### Source material
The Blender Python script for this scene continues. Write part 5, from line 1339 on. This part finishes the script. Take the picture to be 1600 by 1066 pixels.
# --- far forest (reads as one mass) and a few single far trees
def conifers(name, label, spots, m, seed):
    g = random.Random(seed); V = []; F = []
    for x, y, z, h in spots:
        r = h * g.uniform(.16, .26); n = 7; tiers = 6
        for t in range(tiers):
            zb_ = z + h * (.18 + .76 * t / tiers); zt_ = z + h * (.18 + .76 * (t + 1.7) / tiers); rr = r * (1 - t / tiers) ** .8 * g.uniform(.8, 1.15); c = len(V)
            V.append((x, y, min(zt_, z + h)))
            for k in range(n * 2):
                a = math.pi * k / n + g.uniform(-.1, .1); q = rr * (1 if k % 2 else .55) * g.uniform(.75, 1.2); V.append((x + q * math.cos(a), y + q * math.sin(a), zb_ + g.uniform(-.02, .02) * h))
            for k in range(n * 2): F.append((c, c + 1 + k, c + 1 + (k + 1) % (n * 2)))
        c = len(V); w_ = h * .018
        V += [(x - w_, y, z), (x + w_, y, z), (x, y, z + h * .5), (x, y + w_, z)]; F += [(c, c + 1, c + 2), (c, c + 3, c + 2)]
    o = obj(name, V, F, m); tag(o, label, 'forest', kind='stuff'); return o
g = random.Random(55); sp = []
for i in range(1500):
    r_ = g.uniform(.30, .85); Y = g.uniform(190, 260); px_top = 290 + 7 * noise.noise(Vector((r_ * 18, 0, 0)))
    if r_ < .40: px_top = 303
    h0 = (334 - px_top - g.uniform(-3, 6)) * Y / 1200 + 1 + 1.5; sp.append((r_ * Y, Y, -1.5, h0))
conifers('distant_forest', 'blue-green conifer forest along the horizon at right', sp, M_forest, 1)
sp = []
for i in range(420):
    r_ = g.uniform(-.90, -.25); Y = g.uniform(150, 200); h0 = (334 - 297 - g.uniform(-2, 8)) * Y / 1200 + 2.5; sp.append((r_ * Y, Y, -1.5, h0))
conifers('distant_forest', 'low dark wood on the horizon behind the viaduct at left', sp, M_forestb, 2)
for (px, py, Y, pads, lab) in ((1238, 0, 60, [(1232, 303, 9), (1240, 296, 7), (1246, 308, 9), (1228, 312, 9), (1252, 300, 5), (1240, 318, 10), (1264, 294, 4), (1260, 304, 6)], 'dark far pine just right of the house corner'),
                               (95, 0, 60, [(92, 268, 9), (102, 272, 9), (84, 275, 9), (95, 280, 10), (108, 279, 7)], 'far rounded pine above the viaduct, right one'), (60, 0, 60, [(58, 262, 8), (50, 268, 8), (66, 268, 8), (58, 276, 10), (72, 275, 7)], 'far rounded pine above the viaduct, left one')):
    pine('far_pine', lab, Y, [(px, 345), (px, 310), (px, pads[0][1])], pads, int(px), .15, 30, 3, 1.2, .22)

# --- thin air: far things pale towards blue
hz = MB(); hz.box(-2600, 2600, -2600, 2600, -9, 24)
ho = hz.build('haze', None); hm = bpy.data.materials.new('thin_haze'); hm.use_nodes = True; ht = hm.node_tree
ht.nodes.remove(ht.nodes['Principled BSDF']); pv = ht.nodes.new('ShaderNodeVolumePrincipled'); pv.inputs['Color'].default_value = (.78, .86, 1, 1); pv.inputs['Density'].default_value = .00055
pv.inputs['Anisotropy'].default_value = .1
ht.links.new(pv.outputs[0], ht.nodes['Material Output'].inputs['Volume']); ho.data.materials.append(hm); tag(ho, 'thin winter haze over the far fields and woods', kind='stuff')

### Directive
Retype all the material above precisely, with no line left out.

### Answer for the task
The Blender Python script for this scene continues. Write part 5, from line 1339 on. This part finishes the script. Take the picture to be 1600 by 1066 pixels.
# --- far forest (reads as one mass) and a few single far trees
def conifers(name, label, spots, m, seed):
    g = random.Random(seed); V = []; F = []
    for x, y, z, h in spots:
        r = h * g.uniform(.16, .26); n = 7; tiers = 6
        for t in range(tiers):
            zb_ = z + h * (.18 + .76 * t / tiers); zt_ = z + h * (.18 + .76 * (t + 1.7) / tiers); rr = r * (1 - t / tiers) ** .8 * g.uniform(.8, 1.15); c = len(V)
            V.append((x, y, min(zt_, z + h)))
            for k in range(n * 2):
                a = math.pi * k / n + g.uniform(-.1, .1); q = rr * (1 if k % 2 else .55) * g.uniform(.75, 1.2); V.append((x + q * math.cos(a), y + q * math.sin(a), zb_ + g.uniform(-.02, .02) * h))
            for k in range(n * 2): F.append((c, c + 1 + k, c + 1 + (k + 1) % (n * 2)))
        c = len(V); w_ = h * .018
        V += [(x - w_, y, z), (x + w_, y, z), (x, y, z + h * .5), (x, y + w_, z)]; F += [(c, c + 1, c + 2), (c, c + 3, c + 2)]
    o = obj(name, V, F, m); tag(o, label, 'forest', kind='stuff'); return o
g = random.Random(55); sp = []
for i in range(1500):
    r_ = g.uniform(.30, .85); Y = g.uniform(190, 260); px_top = 290 + 7 * noise.noise(Vector((r_ * 18, 0, 0)))
    if r_ < .40: px_top = 303
    h0 = (334 - px_top - g.uniform(-3, 6)) * Y / 1200 + 1 + 1.5; sp.append((r_ * Y, Y, -1.5, h0))
conifers('distant_forest', 'blue-green conifer forest along the horizon at right', sp, M_forest, 1)
sp = []
for i in range(420):
    r_ = g.uniform(-.90, -.25); Y = g.uniform(150, 200); h0 = (334 - 297 - g.uniform(-2, 8)) * Y / 1200 + 2.5; sp.append((r_ * Y, Y, -1.5, h0))
conifers('distant_forest', 'low dark wood on the horizon behind the viaduct at left', sp, M_forestb, 2)
for (px, py, Y, pads, lab) in ((1238, 0, 60, [(1232, 303, 9), (1240, 296, 7), (1246, 308, 9), (1228, 312, 9), (1252, 300, 5), (1240, 318, 10), (1264, 294, 4), (1260, 304, 6)], 'dark far pine just right of the house corner'),
                               (95, 0, 60, [(92, 268, 9), (102, 272, 9), (84, 275, 9), (95, 280, 10), (108, 279, 7)], 'far rounded pine above the viaduct, right one'), (60, 0, 60, [(58, 262, 8), (50, 268, 8), (66, 268, 8), (58, 276, 10), (72, 275, 7)], 'far rounded pine above the viaduct, left one')):
    pine('far_pine', lab, Y, [(px, 345), (px, 310), (px, pads[0][1])], pads, int(px), .15, 30, 3, 1.2, .22)

# --- thin air: far things pale towards blue
hz = MB(); hz.box(-2600, 2600, -2600, 2600, -9, 24)
ho = hz.build('haze', None); hm = bpy.data.materials.new('thin_haze'); hm.use_nodes = True; ht = hm.node_tree
ht.nodes.remove(ht.nodes['Principled BSDF']); pv = ht.nodes.new('ShaderNodeVolumePrincipled'); pv.inputs['Color'].default_value = (.78, .86, 1, 1); pv.inputs['Density'].default_value = .00055
pv.inputs['Anisotropy'].default_value = .1
ht.links.new(pv.outputs[0], ht.nodes['Material Output'].inputs['Volume']); ho.data.materials.append(hm); tag(ho, 'thin winter haze over the far fields and woods', kind='stuff')